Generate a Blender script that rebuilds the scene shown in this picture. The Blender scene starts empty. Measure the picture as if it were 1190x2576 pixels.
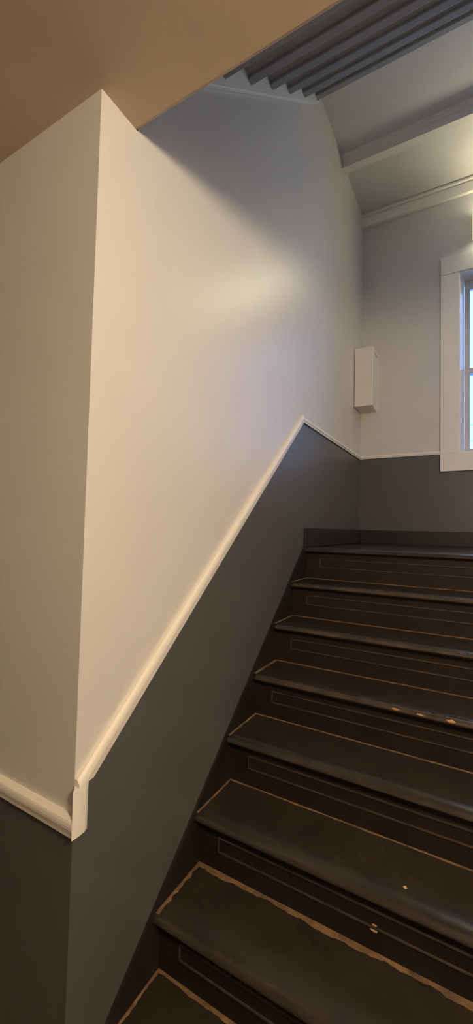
import bpy, bmesh, math, random
from mathutils import Vector, Matrix
random.seed(7)
sc = bpy.context.scene
COL = sc.collection

# ------------------------------------------------------------------ camera
cd = bpy.data.cameras.new('camera')
cam = bpy.data.objects.new('camera', cd)
COL.objects.link(cam)
cd.sensor_fit = 'HORIZONTAL'
cd.sensor_width = 36.0
cd.lens = 36.0 * 1034.46 / 1190.0
cd.clip_start = 0.02
RM = Matrix(((0.86581799, 0.00069940, 0.50035859),
             (0.49979865, -0.04852507, -0.86478126),
             (0.02367511, 0.99882172, -0.04236344)))
M4 = RM.to_4x4()
M4.translation = Vector((0.8727, -2.3073, 0.0932))
cam.matrix_world = M4
sc.camera = cam

# ------------------------------------------------------------------ world: pale blue daylight sky
w = bpy.data.worlds.new('sky'); sc.world = w
w.use_nodes = True
nt = w.node_tree
bg = nt.nodes['Background']
bg.inputs['Color'].default_value = (0.22, 0.43, 1.0, 1)
bg.inputs['Strength'].default_value = 4.0

# light portal filling the window opening (samples the sky only)
ld = bpy.data.lights.new('window_portal', 'AREA')
ld.shape = 'RECTANGLE'; ld.size = 0.85; ld.size_y = 1.46
ld.cycles.is_portal = True
lo = bpy.data.objects.new('window_portal', ld); COL.objects.link(lo)
lo.location = (1.2, 1.60, 1.47)
lo.rotation_euler = (math.radians(-90), 0, 0)

sc.view_settings.view_transform = 'Standard'
sc.view_settings.look = 'None'
sc.view_settings.gamma = 1
sc.view_settings.use_curve_mapping = False
sc.view_settings.exposure = 0.0

# ------------------------------------------------------------------ dimensions (metres)
RISE, GO, NOSE = 0.185, 0.212, 0.0317
W = 1.15                 # flight width
XR = 2.40                # right wall of the stairwell
YB = 1.362               # back wall
YF = -1.582              # outer corner, wall facing the hall
YR = -5.0                # rear of the hall
XL = -2.2
ZF = -8 * RISE           # hall floor
ZC = 1.278               # hall ceiling
YE = -1.444              # edge of hall ceiling
ZL = 2.95                # landing ceiling
UP = 3.02                # upper landing floor
SL = RISE / GO

# ------------------------------------------------------------------ materials
def mat(name, col, rough=0.5, spec=0.5, noise=None, bump=0.0, bscale=60.0, metallic=0.0, emit=None, es=0.0, coat=0.0):
    m = bpy.data.materials.new(name); m.use_nodes = True
    t = m.node_tree; b = t.nodes['Principled BSDF']
    b.inputs['Roughness'].default_value = rough
    b.inputs['Specular IOR Level'].default_value = spec
    b.inputs['Metallic'].default_value = metallic
    b.inputs['Coat Weight'].default_value = coat
    b.inputs['Base Color'].default_value = (*col, 1)
    tc = t.nodes.new('ShaderNodeTexCoord')
    if noise:
        col2, scale, lo_, hi_ = noise
        n = t.nodes.new('ShaderNodeTexNoise'); n.inputs['Scale'].default_value = scale
        n.inputs['Detail'].default_value = 6; n.inputs['Roughness'].default_value = 0.6
        t.links.new(tc.outputs['Object'], n.inputs['Vector'])
        r = t.nodes.new('ShaderNodeValToRGB')
        r.color_ramp.elements[0].position = lo_; r.color_ramp.elements[0].color = (*col, 1)
        r.color_ramp.elements[1].position = hi_; r.color_ramp.elements[1].color = (*col2, 1)
        t.links.new(n.outputs['Fac'], r.inputs['Fac'])
        t.links.new(r.outputs['Color'], b.inputs['Base Color'])
    if bump:
        n2 = t.nodes.new('ShaderNodeTexNoise'); n2.inputs['Scale'].default_value = bscale
        n2.inputs['Detail'].default_value = 5
        t.links.new(tc.outputs['Object'], n2.inputs['Vector'])
        bp = t.nodes.new('ShaderNodeBump'); bp.inputs['Strength'].default_value = bump
        bp.inputs['Distance'].default_value = 0.004
        t.links.new(n2.outputs['Fac'], bp.inputs['Height'])
        t.links.new(bp.outputs['Normal'], b.inputs['Normal'])
    if emit:
        b.inputs['Emission Color'].default_value = (*emit, 1)
        b.inputs['Emission Strength'].default_value = es
    return m

M = {}
M['wall'] = mat('wall_paint_pale_grey', (0.60, 0.59, 0.57), 0.36, 0.5, ((0.57, 0.56, 0.54), 2.5, 0.35, 0.7), 0.10, 14)
M['dado'] = mat('dado_paint_dark_grey', (0.074, 0.075, 0.075), 0.36, 0.5, ((0.068, 0.068, 0.068), 3.0, 0.35, 0.7), 0.10, 18)
M['ceil'] = mat('hall_ceiling_cream', (0.58, 0.455, 0.335), 0.7, 0.3, ((0.54, 0.42, 0.305), 3.0, 0.3, 0.7), 0.1, 20)
M['lceil'] = mat('landing_ceiling_white', (0.62, 0.62, 0.61), 0.6, 0.3, ((0.58, 0.58, 0.57), 4.0, 0.3, 0.7), 0.15, 12)
M['trim'] = mat('trim_white_gloss', (0.80, 0.77, 0.71), 0.28, 0.5, ((0.77, 0.74, 0.68), 6.0, 0.3, 0.7), 0.05, 30)
M['tread'] = mat('tread_black_paint', (0.022, 0.0175, 0.0135), 0.25, 0.5, ((0.034, 0.027, 0.020), 9.0, 0.35, 0.8))
M['riser'] = mat('riser_dark_brown_paint', (0.013, 0.0095, 0.008), 0.45, 0.22, ((0.020, 0.014, 0.011), 7.0, 0.40, 0.75), 0.2, 40)
M['bead'] = mat('riser_bead_worn', (0.042, 0.029, 0.021), 0.5, 0.4, ((0.017, 0.012, 0.010), 16.0, 0.38, 0.66))
M['nosewear'] = mat('nosing_worn', (0.055, 0.040, 0.026), 0.30, 0.5, ((0.022, 0.018, 0.014), 14.0, 0.38, 0.62), 0.2, 60)
M['dust'] = mat('dust_tan', (0.17, 0.105, 0.055), 0.85, 0.2, ((0.055, 0.038, 0.024), 22.0, 0.35, 0.7), 0.3, 90)
M['chip'] = mat('chip_bare_wood', (0.55, 0.33, 0.16), 0.7, 0.3, ((0.42, 0.25, 0.12), 120.0, 0.35, 0.7))
M['skirt'] = mat('skirting_black_paint', (0.015, 0.013, 0.013), 0.40, 0.32, ((0.021, 0.018, 0.017), 7.0, 0.4, 0.7), 0.15, 30)
M['stringblack'] = mat('wall_string_black', (0.010, 0.008, 0.007), 0.45, 0.25, ((0.016, 0.013, 0.011), 7.0, 0.4, 0.7), 0.15, 30)
M['under'] = mat('flight_underside_grey', (0.36, 0.36, 0.35), 0.6, 0.3, ((0.31, 0.31, 0.30), 8.0, 0.35, 0.7), 0.2, 30)
M['string'] = mat('upper_string_pale', (0.76, 0.76, 0.72), 0.4, 0.5, ((0.71, 0.71, 0.67), 6.0, 0.35, 0.7), 0.1, 25)
M['floor'] = mat('hall_floor_wood', (0.10, 0.06, 0.035), 0.4, 0.5, ((0.06, 0.035, 0.02), 6.0, 0.35, 0.7), 0.1, 20)
M['box'] = mat('box_white_enamel', (0.72, 0.68, 0.62), 0.4, 0.5, ((0.69, 0.65, 0.59), 8.0, 0.35, 0.7))
M['sash'] = mat('sash_grey_vinyl', (0.50, 0.50, 0.52), 0.4, 0.5, ((0.46, 0.46, 0.48), 8.0, 0.35, 0.7))
M['screw'] = mat('screw_steel', (0.5, 0.5, 0.5), 0.35, 0.5, None, 0, 60, 1.0)
M['cable'] = mat('cable_blue_grey', (0.62, 0.66, 0.72), 0.7, 0.2, ((0.56, 0.60, 0.66), 5.0, 0.35, 0.7))
M['bulbfit'] = mat('lit_diffuser_warm', (0.9, 0.85, 0.7), 0.4, 0.3, None, 0, 60, 0, (1.0, 0.91, 0.60), 16.0)
M['endcap'] = mat('glowing_end_cap', (0.75, 0.70, 0.58), 0.4, 0.4, None, 0, 60, 0, (1.0, 0.90, 0.62), 0.45)  # weak glow stands in for diffuser light showing through the plastic
M['globe'] = mat('lit_globe_warm', (0.9, 0.85, 0.7), 0.4, 0.3, None, 0, 60, 0, (1.0, 0.79, 0.53), 330.0)
M['brass'] = mat('lamp_brass', (0.6, 0.45, 0.2), 0.3, 0.5, ((0.5, 0.36, 0.15), 20.0, 0.35, 0.7), 0, 60, 1.0)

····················

◆ WORK INSTRUCTIONS: Repeat the listing above up to and including the line with "sc.camera = cam", starting from its first line. Drop any pictures.

◆ FINISHED EXERCISE:
Generate a Blender script that rebuilds the scene shown in this picture. The Blender scene starts empty. Measure the picture as if it were 1190x2576 pixels.
import bpy, bmesh, math, random
from mathutils import Vector, Matrix
random.seed(7)
sc = bpy.context.scene
COL = sc.collection

# ------------------------------------------------------------------ camera
cd = bpy.data.cameras.new('camera')
cam = bpy.data.objects.new('camera', cd)
COL.objects.link(cam)
cd.sensor_fit = 'HORIZONTAL'
cd.sensor_width = 36.0
cd.lens = 36.0 * 1034.46 / 1190.0
cd.clip_start = 0.02
RM = Matrix(((0.86581799, 0.00069940, 0.50035859),
             (0.49979865, -0.04852507, -0.86478126),
             (0.02367511, 0.99882172, -0.04236344)))
M4 = RM.to_4x4()
M4.translation = Vector((0.8727, -2.3073, 0.0932))
cam.matrix_world = M4
sc.camera = cam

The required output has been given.